From the entries below, copy every line that holds the word "Blender".
— Begin Records for the task —
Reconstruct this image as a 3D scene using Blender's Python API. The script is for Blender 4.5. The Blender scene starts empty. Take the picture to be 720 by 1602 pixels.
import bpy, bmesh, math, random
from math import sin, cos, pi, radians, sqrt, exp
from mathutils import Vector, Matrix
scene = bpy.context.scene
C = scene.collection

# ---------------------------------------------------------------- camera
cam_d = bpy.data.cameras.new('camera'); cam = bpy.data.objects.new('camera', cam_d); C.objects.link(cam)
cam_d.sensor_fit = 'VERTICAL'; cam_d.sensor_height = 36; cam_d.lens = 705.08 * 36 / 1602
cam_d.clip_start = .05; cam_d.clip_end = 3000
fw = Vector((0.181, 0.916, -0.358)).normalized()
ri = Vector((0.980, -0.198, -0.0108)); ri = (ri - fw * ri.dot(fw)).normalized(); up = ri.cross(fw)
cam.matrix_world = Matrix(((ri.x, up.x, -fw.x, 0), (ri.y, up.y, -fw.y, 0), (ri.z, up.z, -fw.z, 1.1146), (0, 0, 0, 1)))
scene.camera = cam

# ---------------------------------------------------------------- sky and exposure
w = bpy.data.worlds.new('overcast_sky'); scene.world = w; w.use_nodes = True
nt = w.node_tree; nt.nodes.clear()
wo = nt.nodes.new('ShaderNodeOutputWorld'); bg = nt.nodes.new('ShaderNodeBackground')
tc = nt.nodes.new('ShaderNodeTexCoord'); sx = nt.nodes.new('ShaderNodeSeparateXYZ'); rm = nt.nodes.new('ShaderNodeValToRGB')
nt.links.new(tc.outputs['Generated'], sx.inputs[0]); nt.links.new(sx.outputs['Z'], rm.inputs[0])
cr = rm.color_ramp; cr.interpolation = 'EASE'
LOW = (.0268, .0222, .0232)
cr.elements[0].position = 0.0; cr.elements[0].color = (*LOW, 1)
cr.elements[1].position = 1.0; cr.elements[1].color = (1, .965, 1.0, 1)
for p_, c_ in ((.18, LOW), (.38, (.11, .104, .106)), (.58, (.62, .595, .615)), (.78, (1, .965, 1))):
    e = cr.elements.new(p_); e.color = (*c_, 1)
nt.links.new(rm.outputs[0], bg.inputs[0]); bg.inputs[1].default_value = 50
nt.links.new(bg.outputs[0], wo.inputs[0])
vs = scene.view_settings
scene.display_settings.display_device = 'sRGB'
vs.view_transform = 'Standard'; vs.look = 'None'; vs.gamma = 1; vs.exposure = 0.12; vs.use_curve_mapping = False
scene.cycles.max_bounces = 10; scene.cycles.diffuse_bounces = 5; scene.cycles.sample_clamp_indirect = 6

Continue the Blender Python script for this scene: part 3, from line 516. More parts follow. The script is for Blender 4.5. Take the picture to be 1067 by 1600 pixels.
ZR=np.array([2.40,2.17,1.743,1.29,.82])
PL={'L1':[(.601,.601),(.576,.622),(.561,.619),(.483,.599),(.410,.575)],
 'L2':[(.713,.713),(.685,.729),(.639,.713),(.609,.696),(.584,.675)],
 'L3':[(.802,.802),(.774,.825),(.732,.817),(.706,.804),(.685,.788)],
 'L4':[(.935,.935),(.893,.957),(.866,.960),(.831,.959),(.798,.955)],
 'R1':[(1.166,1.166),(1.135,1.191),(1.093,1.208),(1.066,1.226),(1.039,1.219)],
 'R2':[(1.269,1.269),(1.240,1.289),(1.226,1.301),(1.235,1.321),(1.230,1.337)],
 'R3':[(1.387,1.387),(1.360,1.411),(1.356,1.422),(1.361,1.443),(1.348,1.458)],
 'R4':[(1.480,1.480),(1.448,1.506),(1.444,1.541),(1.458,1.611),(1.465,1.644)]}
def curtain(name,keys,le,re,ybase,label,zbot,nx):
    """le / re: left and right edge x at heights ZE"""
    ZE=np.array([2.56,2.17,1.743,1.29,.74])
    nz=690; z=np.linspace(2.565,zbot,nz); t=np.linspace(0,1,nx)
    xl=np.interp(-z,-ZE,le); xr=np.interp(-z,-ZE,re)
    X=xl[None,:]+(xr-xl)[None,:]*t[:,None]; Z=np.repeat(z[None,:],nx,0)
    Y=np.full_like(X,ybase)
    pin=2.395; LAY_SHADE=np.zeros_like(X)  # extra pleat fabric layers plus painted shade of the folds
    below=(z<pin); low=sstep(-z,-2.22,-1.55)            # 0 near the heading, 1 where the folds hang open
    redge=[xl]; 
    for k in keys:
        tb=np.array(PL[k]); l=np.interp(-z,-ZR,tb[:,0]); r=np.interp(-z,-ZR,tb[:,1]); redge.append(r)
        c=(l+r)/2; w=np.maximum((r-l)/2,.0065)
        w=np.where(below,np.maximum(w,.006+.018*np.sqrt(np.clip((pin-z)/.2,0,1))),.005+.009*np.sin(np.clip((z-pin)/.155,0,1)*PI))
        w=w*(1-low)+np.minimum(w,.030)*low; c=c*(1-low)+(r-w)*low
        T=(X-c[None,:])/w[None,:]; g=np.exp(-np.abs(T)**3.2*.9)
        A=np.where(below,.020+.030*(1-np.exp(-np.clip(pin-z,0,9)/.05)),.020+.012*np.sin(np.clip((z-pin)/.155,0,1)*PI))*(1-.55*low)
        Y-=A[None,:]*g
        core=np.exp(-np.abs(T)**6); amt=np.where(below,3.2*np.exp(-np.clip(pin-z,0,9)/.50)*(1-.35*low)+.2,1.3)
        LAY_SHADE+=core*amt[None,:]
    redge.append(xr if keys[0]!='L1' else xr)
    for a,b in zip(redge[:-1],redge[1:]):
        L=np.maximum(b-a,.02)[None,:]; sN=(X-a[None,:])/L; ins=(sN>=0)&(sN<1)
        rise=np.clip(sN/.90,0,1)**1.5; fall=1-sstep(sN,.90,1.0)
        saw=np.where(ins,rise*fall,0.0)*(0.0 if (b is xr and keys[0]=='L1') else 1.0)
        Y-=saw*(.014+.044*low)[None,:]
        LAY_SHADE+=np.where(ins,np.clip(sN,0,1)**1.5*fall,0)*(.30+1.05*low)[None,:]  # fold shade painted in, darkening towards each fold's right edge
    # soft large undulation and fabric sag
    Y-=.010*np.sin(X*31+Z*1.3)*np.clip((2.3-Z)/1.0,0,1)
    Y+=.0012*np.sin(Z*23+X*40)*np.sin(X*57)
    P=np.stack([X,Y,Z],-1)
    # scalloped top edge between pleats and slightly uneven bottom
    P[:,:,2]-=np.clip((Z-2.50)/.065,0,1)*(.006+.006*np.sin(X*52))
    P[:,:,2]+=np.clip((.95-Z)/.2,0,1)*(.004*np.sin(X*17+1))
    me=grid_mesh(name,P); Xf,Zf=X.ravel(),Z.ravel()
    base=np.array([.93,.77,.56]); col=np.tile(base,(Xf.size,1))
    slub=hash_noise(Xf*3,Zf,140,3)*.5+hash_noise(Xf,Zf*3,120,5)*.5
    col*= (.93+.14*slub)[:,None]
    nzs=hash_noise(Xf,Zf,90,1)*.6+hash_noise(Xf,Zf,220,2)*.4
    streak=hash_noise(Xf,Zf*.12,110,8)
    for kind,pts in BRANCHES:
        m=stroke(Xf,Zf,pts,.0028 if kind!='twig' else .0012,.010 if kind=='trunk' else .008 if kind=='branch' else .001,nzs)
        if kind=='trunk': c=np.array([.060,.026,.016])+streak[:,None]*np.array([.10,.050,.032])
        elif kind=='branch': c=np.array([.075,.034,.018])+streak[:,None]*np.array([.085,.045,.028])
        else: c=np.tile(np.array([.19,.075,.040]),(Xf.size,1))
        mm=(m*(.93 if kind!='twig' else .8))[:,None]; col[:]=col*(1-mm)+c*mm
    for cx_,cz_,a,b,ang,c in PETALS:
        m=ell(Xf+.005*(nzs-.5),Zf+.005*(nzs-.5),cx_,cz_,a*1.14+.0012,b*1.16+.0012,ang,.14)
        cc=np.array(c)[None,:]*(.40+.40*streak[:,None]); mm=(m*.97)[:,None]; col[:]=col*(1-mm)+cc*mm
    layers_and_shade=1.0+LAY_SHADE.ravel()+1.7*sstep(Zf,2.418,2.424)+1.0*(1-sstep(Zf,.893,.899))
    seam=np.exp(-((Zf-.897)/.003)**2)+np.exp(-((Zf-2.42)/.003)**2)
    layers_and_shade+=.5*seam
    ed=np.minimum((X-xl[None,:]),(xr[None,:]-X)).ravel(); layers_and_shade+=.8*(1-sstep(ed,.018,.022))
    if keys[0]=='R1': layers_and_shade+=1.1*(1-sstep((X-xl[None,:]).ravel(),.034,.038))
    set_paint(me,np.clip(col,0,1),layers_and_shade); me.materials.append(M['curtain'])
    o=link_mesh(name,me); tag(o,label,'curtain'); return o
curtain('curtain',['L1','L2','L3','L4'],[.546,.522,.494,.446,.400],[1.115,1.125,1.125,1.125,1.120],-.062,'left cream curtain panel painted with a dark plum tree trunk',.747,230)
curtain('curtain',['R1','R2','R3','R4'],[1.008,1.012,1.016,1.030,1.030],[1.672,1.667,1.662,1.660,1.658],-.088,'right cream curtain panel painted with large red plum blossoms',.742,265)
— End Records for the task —
▶ _Exercise answer_
Reconstruct this image as a 3D scene using Blender's Python API. The script is for Blender 4.5. The Blender scene starts empty. Take the picture to be 720 by 1602 pixels.
Continue the Blender Python script for this scene: part 3, from line 516. More parts follow. The script is for Blender 4.5. Take the picture to be 1067 by 1600 pixels.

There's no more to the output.